Beginnings of time, Cosmos & Man:
Focusing on beginnings, beginnings of time, of the world, of man, of human will, Kung deals with an array of scientific precepts and teachings. From a unified field theory to quantum physics to the Big Bang to the theory of relativity, even superstring and chaos theories, he examines all of the theories regarding the beginning of the universe and life (of all kinds) in that universe. Kung seeks to reconcile theology with the latest scientific insights, holding that "a confrontational model for the relationship between science and theology is out of date, whether put forward by fundamentalist believers and theologians or by rationalistic scientists and philosophers." While accepting evolution as scientists generally describe it, he still maintains a role for God in founding the laws of nature by which life evolved and in facilitating the adventure of creation.
Kung Theology & Kuhn's Paradigms:
Kuhn's paradigm theory is widely known and used. Its origins are in the history and philosophy of science, but its more recent applications have been in numerous fields including theology. The view that there are multiple realities, viewpoints, or paradigms, has been a dominant one since the demise of empiricism. The paradigms view asserts that theories are comprehensive interpretative frameworks that structure human experience and understanding of self and world. Like a language, each theory is said to provide a framework, incommensurable to others, through which its adherents interpret experience.

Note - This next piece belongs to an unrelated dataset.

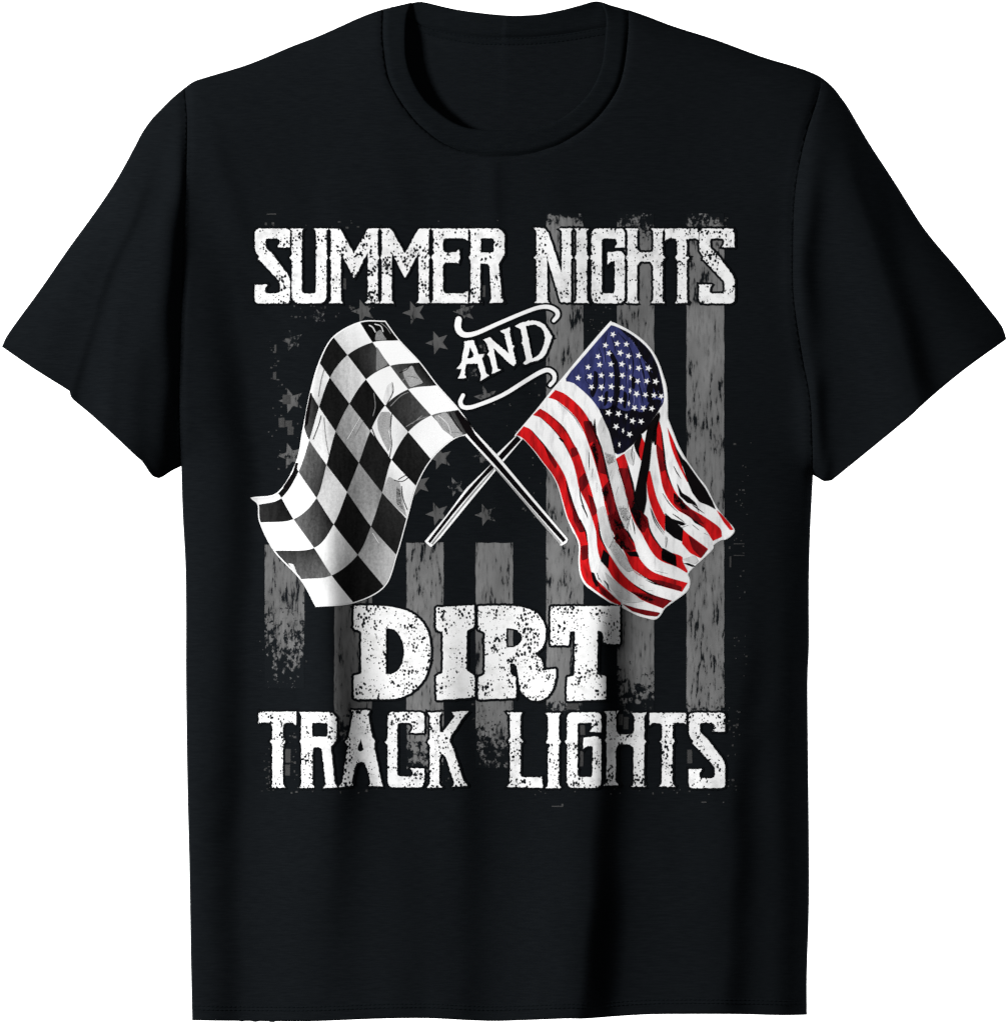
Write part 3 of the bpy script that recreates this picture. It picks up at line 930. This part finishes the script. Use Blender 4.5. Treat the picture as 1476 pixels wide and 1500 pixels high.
GRAD = {  # printed halftone of single checks at their four corners
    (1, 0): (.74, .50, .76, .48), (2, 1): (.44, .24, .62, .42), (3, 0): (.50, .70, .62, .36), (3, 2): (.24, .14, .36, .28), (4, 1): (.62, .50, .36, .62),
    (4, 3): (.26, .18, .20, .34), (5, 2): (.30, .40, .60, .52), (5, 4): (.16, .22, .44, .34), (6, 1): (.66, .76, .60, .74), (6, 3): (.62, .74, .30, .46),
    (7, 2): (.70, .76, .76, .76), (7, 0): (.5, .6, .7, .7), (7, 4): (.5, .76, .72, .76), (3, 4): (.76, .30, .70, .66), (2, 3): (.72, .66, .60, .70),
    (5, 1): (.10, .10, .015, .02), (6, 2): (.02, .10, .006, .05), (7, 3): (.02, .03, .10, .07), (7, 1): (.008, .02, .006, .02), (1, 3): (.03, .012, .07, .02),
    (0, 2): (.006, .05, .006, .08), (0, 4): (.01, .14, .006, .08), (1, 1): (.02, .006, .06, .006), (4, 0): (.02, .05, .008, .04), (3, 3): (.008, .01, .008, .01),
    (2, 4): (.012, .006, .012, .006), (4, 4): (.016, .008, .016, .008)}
M_TONE = bpy.data.materials.new("halftone_ink")
nt, b = nodes_of(M_TONE)
soft(b)
knit_bump(nt, b, 0.18)
_a = nt.nodes.new('ShaderNodeAttribute')
_a.attribute_name = 'ink_tone'
_v = _a.outputs['Fac']
_s = ramp(nt, noise(nt, coords(nt, (260, 260, 45), (3, 3, 3)), 1.0, 4, 0.6), 0.25, 0.75)
_g = ramp(nt, noise(nt, coords(nt, (560, 560, 480)), 1.0, 4, 0.7), 0.3, 0.7)
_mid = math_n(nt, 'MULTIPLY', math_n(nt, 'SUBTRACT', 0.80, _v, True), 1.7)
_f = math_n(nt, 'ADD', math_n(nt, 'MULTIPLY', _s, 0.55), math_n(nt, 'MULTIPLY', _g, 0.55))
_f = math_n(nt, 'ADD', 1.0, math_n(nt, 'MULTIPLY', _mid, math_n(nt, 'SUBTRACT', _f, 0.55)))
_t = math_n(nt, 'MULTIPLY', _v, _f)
_c = nt.nodes.new('ShaderNodeCombineColor')
for _k in range(3):
    nt.links.new(_t, _c.inputs[_k])
nt.links.new(_c.outputs[0], b.inputs['Base Color'])
def crs(p0, p1, p2, p3, t):
    return 0.5 * (2 * p1 + (p2 - p0) * t + (2 * p0 - 5 * p1 + 4 * p2 - p3) * t * t + (3 * p1 - p0 - 3 * p2 + p3) * t ** 3)
LA = np.array(LAT, float)
def lat_at(a, j):
    def row(i):
        R = LA[i]
        k = min(int(j), 4)
        t = j - k
        p0 = R[k - 1] if k > 0 else 2 * R[0] - R[1]
        p3 = R[k + 2] if k + 2 < 6 else 2 * R[5] - R[4]
        return crs(p0, R[k], R[k + 1], p3, t)
    k = min(int(a), 7)
    t = a - k
    p1, p2 = row(k), row(k + 1)
    p0 = row(k - 1) if k > 0 else 2 * p1 - p2
    p3 = row(k + 2) if k + 2 < 9 else 2 * p2 - p1
    return crs(p0, p1, p2, p3, t)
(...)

"If normal science is rigid and uncritical, then revolutionary science is even more so, although for different reasons. Kuhn describes the debate during crises as being at best "partial" and at "cross purposes," for in a world of incommensurable paradigm contenders persuasion and a subsequent 'gestalt switch' or conversion are the only means of deciding for or against a paradigm candidate ... In adopting Thomas Kuhn's paradigm theory, Hans Kung also engages its wider implications. Yet, these produce some uncomfortable dilemmas for his theology and at times even conflict with his wider thought. ... to identify some of the controversies and explores some of the issues that arise, in particular those associated with the conflict presented between the educational theory advocated by Kuhn and that contained in Kung's wider thinking. The dilemma cannot be easily resolved, and paradigm theory does not offer an appropriate solution. Indeed, it presents some major ironies for Kung that he must somehow resolve." Erich von Dietze
Book Review:
Kung, whose intellect could only be compared to Barth and Hans von Balthasar, never referred to the Anglican master of this book domain, Thomas Torrance, par excellence the dean of the school of scientific Theology. Great Kung has thus missed the one who initiated such genius approach, John Philoponus, seventh century dean of the Alexandrine academy, and the Emperor's arbiter, who dismantled Aristotelian physics, was guide to Galileo and Thomas Aquinas, who studied his philosophical commentaries and used his notes!
Eminent Hans Küng:
A prolific author, now 78, was out of favor for decades with Roman Curia. The Swiss-born priest, was stripped of his license to teach Catholic theology in 1979 since he challenged the doctrine of papal infallibility. But when Joseph Cardinal Ratzinger, Küng's former colleague in Tübingen University theology faculty in Germany, was elected Pope Benedict XVI the mood changed, even if slightly, due partly to this Kung's Gem.